An audit may also be an excellent staff development tool and increase staff awareness of crucial issues related to emergency preparedness. This function of the audit applies not only to the audit team members but to the institution's staff at large. As the audit team reviews records, asks about emergency procedures, observes emergency responses, and focuses on the less visible aspects of emergency readiness, the institution's staff read the message clearly: management
thinks emergency preparedness is important and is checking to see if things are as they should be.

Inevitably, staff other than audit team members spot deficiencies as the audit progresses. In addition, when management takes corrective actions after reviewing audit findings, those actions are likely to have greater impact because of the staff's heightened awareness of emergency issues.

Further, employees who have not understood why some procedures were necessary for emergency readiness may come to appreciate the rationale for those procedures. Finally, the audit offers the institution staff a chance to learn "best practices" with regard to emergency preparedness.

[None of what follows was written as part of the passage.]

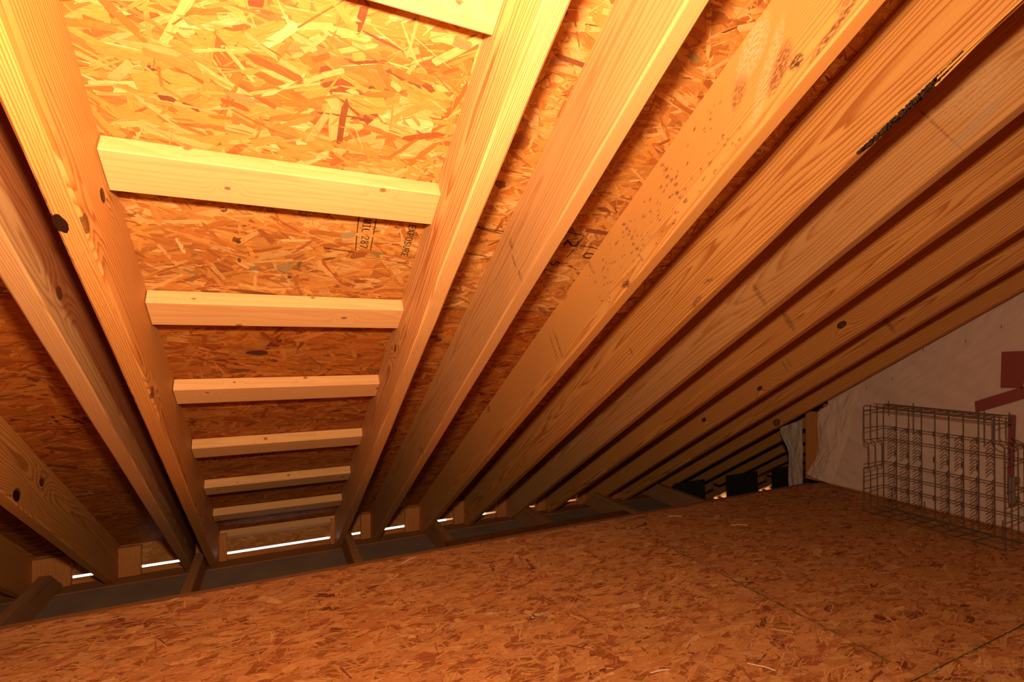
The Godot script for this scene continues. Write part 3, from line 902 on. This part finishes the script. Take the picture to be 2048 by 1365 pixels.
func plastic_wall() -> void:
	var w := struct("wall_right", "gable wall of studs and pink insulation behind wrinkled plastic sheeting")
	# insulation batts between the studs
	var zs := [0.6, 0.2, -0.2, -0.6, -1.0, -1.4, -1.765]
	for k in zs.size() - 1:
		var mb := MB.new()
		mb.board(Vector3(WALL_X + 0.065, FLOOR_Y, (zs[k] + zs[k + 1]) / 2.0), Vector3(0, 1, 0), Vector3(0, 0, 1), Vector3(1, 0, 0), 1.6 + 0.5 * minf(zs[k + 1], 0.5), absf(zs[k] - zs[k + 1]) - 0.04, 0.08, 0.012, bare)
		part("insulation_batt", mb.mesh(M.pink), w)
		mb = MB.new()
		mb.board(Vector3(WALL_X + 0.07, FLOOR_Y, zs[k]), Vector3(0, 1, 0), Vector3(0, 0, 1), Vector3(1, 0, 0), 1.6 + 0.5 * minf(zs[k], 0.5), 0.038, 0.089, 0.003, bare)
		part("stud", mb.mesh(M.stud), w)
	var mb2 := MB.new()
	mb2.board(Vector3(WALL_X + 0.07, FLOOR_Y + 0.006, 0.7), Vector3(0, 0, -1), Vector3(0, 1, 0), Vector3(1, 0, 0), 2.48, 0.012, 0.14, 0.003, bare)
	part("sole_plate", mb2.mesh(M.stud), w)
	var end := thing("wall_stud", "bare orange stud at the far end of the plastic covered wall", "stud", Vector3(WALL_X + 0.03, FLOOR_Y, -1.862))
	mb2 = MB.new()
	mb2.board(Vector3.ZERO, Vector3(0, 1, 0), Vector3(0, 0, 1), Vector3(1, 0, 0), 0.39, 0.087, 0.038, 0.003, bare, 0.1, 0.2)
	part("beam", mb2.mesh(M.stud), end)
	mb2 = MB.new()
	mb2.board(Vector3(0.03, 0, 0.066), Vector3(0, 1, 0), Vector3(0, 0, 1), Vector3(1, 0, 0), 0.44, 0.038, 0.06, 0.003, Color(0.8, 0.8, 0.8), 0.5, 0.5)
	part("second_stud", mb2.mesh(M.stud), end)
	# the sheeting
	var nz := FastNoiseLite.new()
	nz.seed = 33
	nz.frequency = 1.0
	nz.fractal_octaves = 3
	var top := func(z: float) -> float: return DS - 0.02 + TP * z
	var main := func(u: float, v: float) -> Vector3:
		var z := lerpf(-1.76, 0.6, u)
		var y := lerpf(FLOOR_Y + 0.012, top.call(z), v)
		var crease := nz.get_noise_2d(z * 3.0 + y * 5.0, y * 3.0) * 0.010 + absf(nz.get_noise_2d(z * 9.0 - y * 6.0, y * 10.0)) * 0.006
		return Vector3(WALL_X - 0.012 + crease, y, z)
	mb2 = MB.new()
	mb2.sheet(150, 90, main, Vector3(-1, 0, 0), bare)
	part("plastic_sheet", mb2.mesh(M.plastic), w)
	# tape over the joints
	for t in [[[-1.02, -0.026], [-0.93, -0.02], [-0.955, -0.172], [-1.024, -0.176]], [[-1.11, -0.243], [-0.90, -0.14], [-0.90, -0.19], [-1.107, -0.292]], [[-1.0, -0.285], [-0.975, -0.285], [-0.985, -0.62], [-1.005, -0.62]], [[-0.80, 0.02], [-0.6, 0.05], [-0.6, -0.01], [-0.8, -0.03]]]:
		mb2 = MB.new()
		var fr := []
		var bk := []
		for p in t:
			fr.append(Vector3(WALL_X - 0.026, p[1], p[0]))
			bk.append(Vector3(WALL_X - 0.0255, p[1], p[0]))
		mb2.poly(fr, Vector3(-1, 0, 0), bare)
		mb2.poly(bk, Vector3(1, 0, 0), bare)
		part("tape_strip", mb2.mesh(M.tape), w)
	# staples that hold the sheeting
	var stp := MB.new()
	stp.tube([Vector3(0, -0.006, 0), Vector3(-0.003, -0.006, 0), Vector3(-0.003, 0.006, 0), Vector3(0, 0.006, 0)], 0.0012, 5)
	var stm := stp.mesh(M.nail)
	for p in [[-1.43, -0.165], [-1.55, -0.215], [-1.14, 0.02], [-1.30, -0.02], [-1.02, 0.08]]:
		part("staple", stm, w).position = Vector3(WALL_X - 0.024, p[1], p[0])
	# the loose flap at the end of the sheeting
	var ledge := [[0.0, -1.80, -0.37], [0.15, -1.805, -0.42], [0.55, -1.80, -0.585], [0.72, -1.815, -0.64], [1.0, -1.868, -0.735]]
	var rdge := [[0.0, -1.585, -0.20], [0.5, -1.645, -0.48], [0.8, -1.70, -0.66], [1.0, -1.725, -0.757]]
	var on := func(e: Array, t: float) -> Vector2:
		for k in range(1, e.size()):
			if t <= e[k][0] or k == e.size() - 1:
				var q: float = (t - e[k - 1][0]) / (e[k][0] - e[k - 1][0])
				return Vector2(lerpf(e[k - 1][1], e[k][1], q), lerpf(e[k - 1][2], e[k][2], q))
		return Vector2.ZERO
	var flap := func(u: float, v: float) -> Vector3:
		var a: Vector2 = on.call(ledge, v)
		var b: Vector2 = on.call(rdge, v)
		var p := a.lerp(b, u)
		var d := 0.030 + 0.020 * v * sin(u * 2.6 + 0.3) + 0.010 * nz.get_noise_2d(u * 1.6 + 9.0, v * 2.0) + 0.0025 * nz.get_noise_2d(u * 5.0, v * 9.0 + 7.0) - 0.012 * u
		return Vector3(WALL_X - d, p.y, p.x)
	var fo := thing("plastic_flap", "crumpled translucent plastic flap hanging beside the bare stud", "plastic sheet", Vector3(WALL_X, FLOOR_Y, -1.75))
	mb2 = MB.new()
	mb2.sheet(44, 60, func(u: float, v: float) -> Vector3: return flap.call(u, v) - Vector3(WALL_X, FLOOR_Y, -1.75), Vector3(-1, 0, 0), bare)
	part("sheet", mb2.mesh(M.plastic), fo)
	mb2 = MB.new()
	mb2.sheet(20, 24, func(u: float, v: float) -> Vector3: return flap.call(0.05 + u * 0.85, 0.08 + v * 0.86) - Vector3(WALL_X - 0.02, FLOOR_Y, -1.75), Vector3(-1, 0, 0), bare)
	part("backing", mb2.mesh(M.paper), fo).set_meta("label", "greyish backing inside the plastic")
	# the strip on the other side of the stud, its free edge curling away
	var so := thing("plastic_strip", "pale plastic strip with a curved free edge, left of the bare stud", "plastic sheet", Vector3(WALL_X, FLOOR_Y, -1.95))
	var strip := func(u: float, v: float) -> Vector3:
		var z0 := -1.909
		var z1 := -2.055 + 0.055 * smoothstep(0.05, 0.4, v)
		var y1 := lerpf(-0.50 + 0.07 * (1.0 - u), -0.84, v)
		return Vector3(WALL_X - 0.006 + 0.008 * nz.get_noise_2d(u * 2.0, v * 2.5 + 20.0) + 0.002 * absf(nz.get_noise_2d(u * 6.0, v * 9.0 + 20.0)), y1, lerpf(z0, z1, u)) - Vector3(WALL_X, FLOOR_Y, -1.95)
	mb2 = MB.new()
	mb2.sheet(20, 40, strip, Vector3(-1, 0, 0), bare)
	part("sheet", mb2.mesh(flat(Color(0.50, 0.42, 0.37), 0.4, 0.5)), so)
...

All of these reasons point to the same conclusion: an audit of an institution's emergency preparedness system provides an opportunity to improve the system. That is the ultimate goal. If management does not subscribe to that goal, then there is little point to engaging in a vigorous, demanding, and detailed evaluation of the emergency system. (The same can be said of any kind of large-scale institutional audit, and this guide's focus on emergency preparedness in no way suggests that an audit in this area is more important than, or conceptually different from, a security audit or other kinds of major audits.)